I found some parts of the movie disturbing. An execution scene gone-wrong (presumably because Percy wanted revenge on the prisoner for laughing at him earlier) is prolonged, overly-graphic and traumatic. The correctional officers stand around, helpless to stop the horror that unfolds and even Percy is shocked, though unrepentant at the sadism he caused. A mouse is stomped on and killed (though brought back to life by Coffee). I wondered if a mouse had truly been sacrificed for the making of this movie. Finally, Percy’s character seemed true-to-life until the final scene (which I will not divulge in case any of you reading this has yet to see the movie) and then it fell into a negative stereotype.  

The Green Mile raises a lot of questions about the degrees of man’s humanity—where the line blurs between  good and bad with everyone.
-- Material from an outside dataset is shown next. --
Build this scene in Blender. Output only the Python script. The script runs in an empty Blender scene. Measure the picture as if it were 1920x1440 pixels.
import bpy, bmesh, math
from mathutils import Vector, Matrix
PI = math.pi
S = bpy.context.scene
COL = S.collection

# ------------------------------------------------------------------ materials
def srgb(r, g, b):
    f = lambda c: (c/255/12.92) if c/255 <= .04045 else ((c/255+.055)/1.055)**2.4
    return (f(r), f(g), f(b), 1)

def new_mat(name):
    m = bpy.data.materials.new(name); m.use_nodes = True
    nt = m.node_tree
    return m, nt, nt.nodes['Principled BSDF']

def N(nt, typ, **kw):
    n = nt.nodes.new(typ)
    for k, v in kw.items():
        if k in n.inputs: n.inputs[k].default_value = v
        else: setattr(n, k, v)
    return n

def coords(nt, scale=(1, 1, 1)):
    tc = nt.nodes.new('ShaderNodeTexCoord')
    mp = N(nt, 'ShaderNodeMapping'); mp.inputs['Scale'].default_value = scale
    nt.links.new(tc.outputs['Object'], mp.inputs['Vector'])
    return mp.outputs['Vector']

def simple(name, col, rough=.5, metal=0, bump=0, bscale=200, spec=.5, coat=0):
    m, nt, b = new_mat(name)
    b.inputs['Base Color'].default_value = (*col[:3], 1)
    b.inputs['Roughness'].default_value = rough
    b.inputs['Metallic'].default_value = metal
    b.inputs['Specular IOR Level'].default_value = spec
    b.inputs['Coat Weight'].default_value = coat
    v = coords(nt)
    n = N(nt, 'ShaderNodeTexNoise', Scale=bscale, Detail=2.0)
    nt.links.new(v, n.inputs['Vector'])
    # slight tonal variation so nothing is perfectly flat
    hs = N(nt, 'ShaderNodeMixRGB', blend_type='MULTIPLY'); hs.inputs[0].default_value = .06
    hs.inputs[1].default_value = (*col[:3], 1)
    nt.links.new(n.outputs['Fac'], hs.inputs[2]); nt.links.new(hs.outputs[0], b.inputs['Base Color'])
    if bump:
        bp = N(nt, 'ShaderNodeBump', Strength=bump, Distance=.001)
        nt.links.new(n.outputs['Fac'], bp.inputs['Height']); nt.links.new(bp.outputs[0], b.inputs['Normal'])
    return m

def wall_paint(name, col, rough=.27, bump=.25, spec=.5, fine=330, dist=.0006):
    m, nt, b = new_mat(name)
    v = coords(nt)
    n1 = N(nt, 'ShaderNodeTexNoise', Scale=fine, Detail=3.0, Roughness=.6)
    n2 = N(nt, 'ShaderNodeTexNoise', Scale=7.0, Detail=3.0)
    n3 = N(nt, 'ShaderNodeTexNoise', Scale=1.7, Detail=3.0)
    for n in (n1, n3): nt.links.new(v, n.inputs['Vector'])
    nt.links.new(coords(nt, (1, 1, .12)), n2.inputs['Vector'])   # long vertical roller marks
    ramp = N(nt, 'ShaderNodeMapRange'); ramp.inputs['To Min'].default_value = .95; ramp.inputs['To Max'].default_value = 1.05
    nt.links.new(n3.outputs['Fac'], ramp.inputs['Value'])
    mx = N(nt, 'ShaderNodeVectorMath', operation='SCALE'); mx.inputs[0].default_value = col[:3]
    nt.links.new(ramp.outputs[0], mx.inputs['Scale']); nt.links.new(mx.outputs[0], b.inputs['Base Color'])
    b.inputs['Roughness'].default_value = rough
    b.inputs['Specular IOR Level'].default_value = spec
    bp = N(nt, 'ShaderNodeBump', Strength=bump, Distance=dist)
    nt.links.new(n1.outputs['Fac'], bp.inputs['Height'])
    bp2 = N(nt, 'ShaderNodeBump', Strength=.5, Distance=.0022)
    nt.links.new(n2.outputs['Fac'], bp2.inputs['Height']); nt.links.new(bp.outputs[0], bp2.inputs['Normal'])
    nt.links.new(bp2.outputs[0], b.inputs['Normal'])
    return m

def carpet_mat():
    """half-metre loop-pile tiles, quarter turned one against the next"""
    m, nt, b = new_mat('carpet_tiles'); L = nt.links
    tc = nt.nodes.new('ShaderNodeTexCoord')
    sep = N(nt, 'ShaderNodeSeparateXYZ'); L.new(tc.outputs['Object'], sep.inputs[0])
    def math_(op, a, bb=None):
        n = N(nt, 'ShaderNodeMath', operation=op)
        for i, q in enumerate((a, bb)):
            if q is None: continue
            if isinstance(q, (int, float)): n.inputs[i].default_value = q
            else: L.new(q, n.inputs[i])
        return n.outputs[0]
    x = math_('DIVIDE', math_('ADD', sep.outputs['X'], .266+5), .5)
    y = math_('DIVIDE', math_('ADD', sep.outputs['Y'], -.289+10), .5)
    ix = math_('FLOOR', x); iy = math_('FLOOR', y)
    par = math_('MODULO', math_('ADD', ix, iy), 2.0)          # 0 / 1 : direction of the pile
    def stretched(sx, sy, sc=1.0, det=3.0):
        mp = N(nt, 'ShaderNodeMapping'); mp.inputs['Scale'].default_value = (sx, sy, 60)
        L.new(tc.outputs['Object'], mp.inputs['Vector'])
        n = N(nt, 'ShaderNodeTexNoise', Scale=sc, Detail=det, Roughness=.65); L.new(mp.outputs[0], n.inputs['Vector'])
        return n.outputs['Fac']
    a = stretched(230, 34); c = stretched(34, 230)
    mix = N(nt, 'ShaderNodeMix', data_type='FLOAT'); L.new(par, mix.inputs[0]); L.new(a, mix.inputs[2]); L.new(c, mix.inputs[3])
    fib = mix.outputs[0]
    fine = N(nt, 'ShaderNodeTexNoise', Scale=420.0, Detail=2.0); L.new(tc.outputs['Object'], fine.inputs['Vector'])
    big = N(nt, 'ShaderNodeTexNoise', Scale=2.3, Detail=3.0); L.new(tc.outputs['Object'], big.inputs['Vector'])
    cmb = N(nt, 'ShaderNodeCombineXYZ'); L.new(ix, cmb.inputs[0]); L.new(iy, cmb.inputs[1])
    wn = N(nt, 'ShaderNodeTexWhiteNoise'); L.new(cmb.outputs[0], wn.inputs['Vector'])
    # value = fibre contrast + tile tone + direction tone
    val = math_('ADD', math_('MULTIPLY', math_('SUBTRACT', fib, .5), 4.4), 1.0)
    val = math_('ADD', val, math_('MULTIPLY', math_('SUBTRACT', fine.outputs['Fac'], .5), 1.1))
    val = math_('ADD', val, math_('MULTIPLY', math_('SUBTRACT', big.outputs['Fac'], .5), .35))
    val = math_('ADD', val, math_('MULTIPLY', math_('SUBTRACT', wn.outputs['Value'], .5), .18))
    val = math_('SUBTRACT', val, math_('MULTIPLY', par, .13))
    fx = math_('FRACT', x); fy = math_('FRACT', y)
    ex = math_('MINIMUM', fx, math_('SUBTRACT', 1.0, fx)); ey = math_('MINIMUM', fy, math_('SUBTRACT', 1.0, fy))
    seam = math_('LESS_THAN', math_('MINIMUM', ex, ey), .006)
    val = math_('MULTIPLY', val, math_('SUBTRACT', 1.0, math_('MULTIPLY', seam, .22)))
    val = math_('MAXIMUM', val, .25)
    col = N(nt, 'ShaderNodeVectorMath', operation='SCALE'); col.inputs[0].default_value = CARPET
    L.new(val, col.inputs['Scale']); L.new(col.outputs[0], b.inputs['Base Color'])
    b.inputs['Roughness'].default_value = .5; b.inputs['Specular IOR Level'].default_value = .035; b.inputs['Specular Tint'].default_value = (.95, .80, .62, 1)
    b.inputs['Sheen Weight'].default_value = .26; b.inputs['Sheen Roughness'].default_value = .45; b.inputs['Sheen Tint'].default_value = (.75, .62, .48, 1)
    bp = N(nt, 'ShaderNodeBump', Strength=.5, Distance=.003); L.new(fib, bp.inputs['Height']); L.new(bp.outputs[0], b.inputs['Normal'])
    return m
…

It deals with themes of racism, trust, honor, religion, friendship and betrayed innocence. Much of this movie was portrayed well. Watching it makes me evaluate how I view people and reminds me to seek out the good.

Days after I finished watching the movie, these characters still come to mind. I feel for them. I hear their voices. I am empathetic to their situations. The hallmark of great writing, the telling of a profound story and excellent acting comes when you can’t get a character out of your mind. The Green Mile certainly affected me this way.